BONDING AND ELECTRONIC CHANGES ASSOCIATED WITH SPIN TRANSITION IN IRON-CONTAINING MINERALS


WANG, Shibing, Geological & Environmental Sciences, Stanford University, Stanford, CA 94305 and FARFAN, Gabriela, Geological and Environmental Sciences, Stanford University, Stanford, CA 94305, shibingw@stanford.edu

Spin transition is common with iron-containing minerals at the pressure condition of lower mantle. In this paper we present Raman spectroscopy study and x-ray absorption study of siderite and hematite respectively. For siderite, we observed the appearance of a new CO3 symmetric stretching mode at 20 cm−1 lower frequency beginning at approximately 46 GPa.
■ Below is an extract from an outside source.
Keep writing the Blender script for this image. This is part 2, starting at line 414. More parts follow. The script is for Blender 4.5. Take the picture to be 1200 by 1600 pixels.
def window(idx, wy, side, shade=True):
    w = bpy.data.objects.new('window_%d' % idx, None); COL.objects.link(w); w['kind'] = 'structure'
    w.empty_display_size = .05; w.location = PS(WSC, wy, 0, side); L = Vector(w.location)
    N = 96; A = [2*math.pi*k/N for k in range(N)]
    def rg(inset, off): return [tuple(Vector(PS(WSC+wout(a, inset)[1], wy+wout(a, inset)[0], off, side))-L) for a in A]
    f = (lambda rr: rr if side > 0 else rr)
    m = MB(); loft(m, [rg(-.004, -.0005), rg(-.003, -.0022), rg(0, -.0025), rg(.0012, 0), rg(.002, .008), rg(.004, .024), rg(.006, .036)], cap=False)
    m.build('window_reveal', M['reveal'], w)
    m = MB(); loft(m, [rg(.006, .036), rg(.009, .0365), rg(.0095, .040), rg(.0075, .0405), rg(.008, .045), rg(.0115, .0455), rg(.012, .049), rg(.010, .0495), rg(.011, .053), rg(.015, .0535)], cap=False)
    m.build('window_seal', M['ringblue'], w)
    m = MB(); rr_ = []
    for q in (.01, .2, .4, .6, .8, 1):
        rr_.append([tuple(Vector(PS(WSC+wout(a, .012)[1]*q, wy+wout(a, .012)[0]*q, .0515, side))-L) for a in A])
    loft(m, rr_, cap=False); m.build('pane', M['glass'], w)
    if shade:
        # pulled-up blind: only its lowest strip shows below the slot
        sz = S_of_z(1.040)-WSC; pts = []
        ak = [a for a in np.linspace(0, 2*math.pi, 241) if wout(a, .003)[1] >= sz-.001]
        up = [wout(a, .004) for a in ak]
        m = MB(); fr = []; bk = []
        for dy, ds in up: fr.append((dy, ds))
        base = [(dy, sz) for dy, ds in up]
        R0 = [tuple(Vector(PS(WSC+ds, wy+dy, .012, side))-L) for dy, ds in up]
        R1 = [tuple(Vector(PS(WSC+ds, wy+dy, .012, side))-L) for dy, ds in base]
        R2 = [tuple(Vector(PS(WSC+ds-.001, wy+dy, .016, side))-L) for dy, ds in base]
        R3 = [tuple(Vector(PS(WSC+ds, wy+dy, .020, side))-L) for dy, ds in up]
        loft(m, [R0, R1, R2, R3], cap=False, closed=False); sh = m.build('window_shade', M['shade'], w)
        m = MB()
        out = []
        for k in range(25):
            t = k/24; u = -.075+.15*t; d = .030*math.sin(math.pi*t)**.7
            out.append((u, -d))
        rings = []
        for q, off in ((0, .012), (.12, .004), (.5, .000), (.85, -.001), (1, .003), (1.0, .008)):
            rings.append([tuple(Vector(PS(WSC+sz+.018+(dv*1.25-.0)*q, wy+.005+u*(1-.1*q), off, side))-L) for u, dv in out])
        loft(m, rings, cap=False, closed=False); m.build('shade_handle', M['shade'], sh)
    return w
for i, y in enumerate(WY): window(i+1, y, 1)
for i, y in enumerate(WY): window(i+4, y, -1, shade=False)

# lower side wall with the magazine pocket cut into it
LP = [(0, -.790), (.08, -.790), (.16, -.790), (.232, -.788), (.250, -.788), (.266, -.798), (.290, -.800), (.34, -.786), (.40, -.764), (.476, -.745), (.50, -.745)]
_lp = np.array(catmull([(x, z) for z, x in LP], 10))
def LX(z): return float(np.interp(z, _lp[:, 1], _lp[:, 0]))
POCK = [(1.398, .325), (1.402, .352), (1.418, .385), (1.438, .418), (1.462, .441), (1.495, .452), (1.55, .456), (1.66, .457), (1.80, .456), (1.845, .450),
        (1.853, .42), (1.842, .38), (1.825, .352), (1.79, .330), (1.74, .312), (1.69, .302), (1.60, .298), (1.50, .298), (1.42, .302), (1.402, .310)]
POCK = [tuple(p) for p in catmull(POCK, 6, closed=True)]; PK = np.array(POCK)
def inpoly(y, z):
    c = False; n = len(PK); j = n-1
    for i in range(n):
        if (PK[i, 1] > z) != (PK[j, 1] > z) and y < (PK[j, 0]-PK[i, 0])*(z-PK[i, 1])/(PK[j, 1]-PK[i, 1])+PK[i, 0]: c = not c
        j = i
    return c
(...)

This softening is due to the lengthening of the C-O bonds as a result of a combination of rotation and volume shrinkage of the FeO6 octahedra while siderite undergoes the isostructural volume collapse and spin transition. For hematite, the pressure-induced evolution of the electronic structure as Fe2O3 transforms from a high-spin insulator to a low-spin metal is reflected in the x-ray absorption pre-edge. The crystal-field splitting energy was found to increase monotonically with pressure up to 48 GPa, above which a series of phase transitions occur. Atomic multiplet, cluster diagonalization, and density-functional calculations were performed to simulate the pre-edge absorption spectra, showing good qualitative agreement with the measurements. The mechanism for the pressure-induced electronic phase transitions of Fe2O3 is discussed and it is shown that ligand hybridization significantly reduces the critical high-spin/low-spin transition pressure.